During Thanksgiving week, Amtrak and IDOT usually added a midday trip in each direction for the Carl Sandburg and the Illinois Zephyr, as while adding an extra Lincoln Service train that goes from Chicago to Bloomingdale-Normal in the mid-morning and returns to Chicago in the mid-afternoon.
Meanwhile, Amtrak and MDOT usually increase service on the Wolverine route on Wednesdays, Saturdays and Sundays, and on the Pere Marquette route on Wednesdays and Sundays, The former runs between Chicago, Detroit, and Dearborn, Michigan, while the latter runs between Chicago and Grand Rapids, stopping in the southwest Michigan cities of St. Joseph, Bangor and Holland. The Wolverine usually make three trips in each direction, while the Pere Marquette only makes one trip in each direction, with the trains arriving in Chicago in the morning and returning to Grand Rapids in the evening. During Thanksgiving week, Amtrak and MDOT add an extra train between Chicago and Ann Arbor that leaves in the morning and returns in the evening. And, after dropping passengers off at Chicago, the Pere Marquette made an extra trip as far as Holland, leaving Chicago in the morning and returning in the evening.
But while Illinois Thanksgiving service will operate the same way as before, MDOT is doing away with extra trains. Department spokesperson Michael Frezel explained that it made more fiscal sense to add extra cars throughout the week. “This was a business decision that was made to add extra capacity on the days throughout Thanksgiving week and not just on Wednesday and Sunday, as was done with the extra trains,” he said. “We also found that ridership was not particularly strong on those extra trains.”
Frezel also said that many riders “begin their Thanksgiving holiday travels earlier in the week,” so it made sense to increase capacity on other days. Amtrak spokesperson Marc Magliari added that, over the last decade, many colleges have been giving their students the entire week off instead of starting the break on Wednesday. “The busiest day now is no longer the Wednesday before Thanksgiving -- it's the Sunday after,” he added.

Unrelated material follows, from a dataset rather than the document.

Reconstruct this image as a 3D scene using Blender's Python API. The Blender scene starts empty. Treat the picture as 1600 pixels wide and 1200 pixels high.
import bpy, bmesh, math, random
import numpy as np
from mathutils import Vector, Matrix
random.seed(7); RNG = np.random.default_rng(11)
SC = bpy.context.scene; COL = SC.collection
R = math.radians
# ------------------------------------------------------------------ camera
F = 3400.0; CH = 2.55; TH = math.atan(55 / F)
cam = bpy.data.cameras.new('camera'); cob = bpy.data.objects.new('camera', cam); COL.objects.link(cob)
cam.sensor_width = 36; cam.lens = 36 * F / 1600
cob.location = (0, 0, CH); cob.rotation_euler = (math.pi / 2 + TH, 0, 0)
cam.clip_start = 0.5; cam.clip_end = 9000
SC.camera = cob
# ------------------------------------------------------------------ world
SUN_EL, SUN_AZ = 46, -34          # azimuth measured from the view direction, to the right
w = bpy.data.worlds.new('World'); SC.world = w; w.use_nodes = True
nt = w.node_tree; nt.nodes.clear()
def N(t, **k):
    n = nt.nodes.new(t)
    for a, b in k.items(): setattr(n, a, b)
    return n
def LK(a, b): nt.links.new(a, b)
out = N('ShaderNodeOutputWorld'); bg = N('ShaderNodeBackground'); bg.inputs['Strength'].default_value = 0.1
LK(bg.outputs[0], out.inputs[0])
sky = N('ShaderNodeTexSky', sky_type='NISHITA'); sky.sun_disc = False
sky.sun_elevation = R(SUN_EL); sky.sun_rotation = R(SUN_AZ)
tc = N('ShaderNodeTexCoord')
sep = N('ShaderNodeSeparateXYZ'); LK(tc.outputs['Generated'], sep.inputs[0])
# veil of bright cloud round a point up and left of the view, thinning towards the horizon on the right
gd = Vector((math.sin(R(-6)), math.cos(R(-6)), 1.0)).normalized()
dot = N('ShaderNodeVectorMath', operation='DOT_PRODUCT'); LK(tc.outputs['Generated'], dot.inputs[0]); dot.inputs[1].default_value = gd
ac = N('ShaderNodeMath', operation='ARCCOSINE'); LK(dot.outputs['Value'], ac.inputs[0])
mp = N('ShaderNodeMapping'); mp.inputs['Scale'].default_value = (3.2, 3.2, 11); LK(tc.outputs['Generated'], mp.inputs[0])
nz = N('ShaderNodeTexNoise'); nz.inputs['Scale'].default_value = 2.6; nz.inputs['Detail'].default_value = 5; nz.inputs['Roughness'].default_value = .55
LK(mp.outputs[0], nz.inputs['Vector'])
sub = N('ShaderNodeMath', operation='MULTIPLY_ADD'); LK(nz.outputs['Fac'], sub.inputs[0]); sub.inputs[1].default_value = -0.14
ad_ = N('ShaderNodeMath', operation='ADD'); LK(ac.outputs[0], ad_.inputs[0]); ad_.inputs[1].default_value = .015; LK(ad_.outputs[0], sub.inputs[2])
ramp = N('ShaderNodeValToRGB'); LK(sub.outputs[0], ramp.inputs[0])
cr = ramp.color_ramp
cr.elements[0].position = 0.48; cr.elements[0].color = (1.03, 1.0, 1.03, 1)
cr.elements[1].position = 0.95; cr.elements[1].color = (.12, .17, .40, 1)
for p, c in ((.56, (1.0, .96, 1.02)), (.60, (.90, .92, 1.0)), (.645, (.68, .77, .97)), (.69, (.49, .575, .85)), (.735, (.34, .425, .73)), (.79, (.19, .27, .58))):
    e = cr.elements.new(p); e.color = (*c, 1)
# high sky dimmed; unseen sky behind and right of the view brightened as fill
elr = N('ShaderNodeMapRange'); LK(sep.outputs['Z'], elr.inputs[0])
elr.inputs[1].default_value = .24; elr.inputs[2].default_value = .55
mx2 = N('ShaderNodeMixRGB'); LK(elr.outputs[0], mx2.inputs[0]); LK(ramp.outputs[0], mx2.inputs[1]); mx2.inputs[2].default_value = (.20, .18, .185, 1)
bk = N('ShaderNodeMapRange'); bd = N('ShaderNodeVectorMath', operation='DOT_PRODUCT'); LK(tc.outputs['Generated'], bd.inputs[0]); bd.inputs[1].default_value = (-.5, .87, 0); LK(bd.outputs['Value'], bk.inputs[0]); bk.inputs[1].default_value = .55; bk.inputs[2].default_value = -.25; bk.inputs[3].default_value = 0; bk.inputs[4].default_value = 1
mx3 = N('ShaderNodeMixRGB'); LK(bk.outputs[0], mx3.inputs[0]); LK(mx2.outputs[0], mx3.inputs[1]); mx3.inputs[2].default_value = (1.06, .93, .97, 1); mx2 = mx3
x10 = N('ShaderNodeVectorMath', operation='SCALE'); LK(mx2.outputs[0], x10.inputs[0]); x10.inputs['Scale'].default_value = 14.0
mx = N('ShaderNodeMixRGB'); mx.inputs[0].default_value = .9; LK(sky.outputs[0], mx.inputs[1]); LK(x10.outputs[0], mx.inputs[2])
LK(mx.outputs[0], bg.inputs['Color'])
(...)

Magliari didn't have a breakdown of Thanksgiving ridership by route handy, so I can’t compare the ridership on Illinois' and Michigan's extra trains. During my own Thanksgiving travels to Michigan, I've noticed that some cars on the extra Pere Marquette trains were empty, but I have no idea how that compares to the regular trains. However, one time when I headed back to Chicago from St. Joseph on Thanksgiving week, I overheard a rider asking a conductor whether Amtrak could add extra trains more often, only to be told that the ridership didn’t justify it.
But at the same time, it wasn’t as if the extra trains were completely empty. So we are left with the question: Do Illinois' extra trains get more riders than Michigan's, or is Illinois simply more willing to pay for them?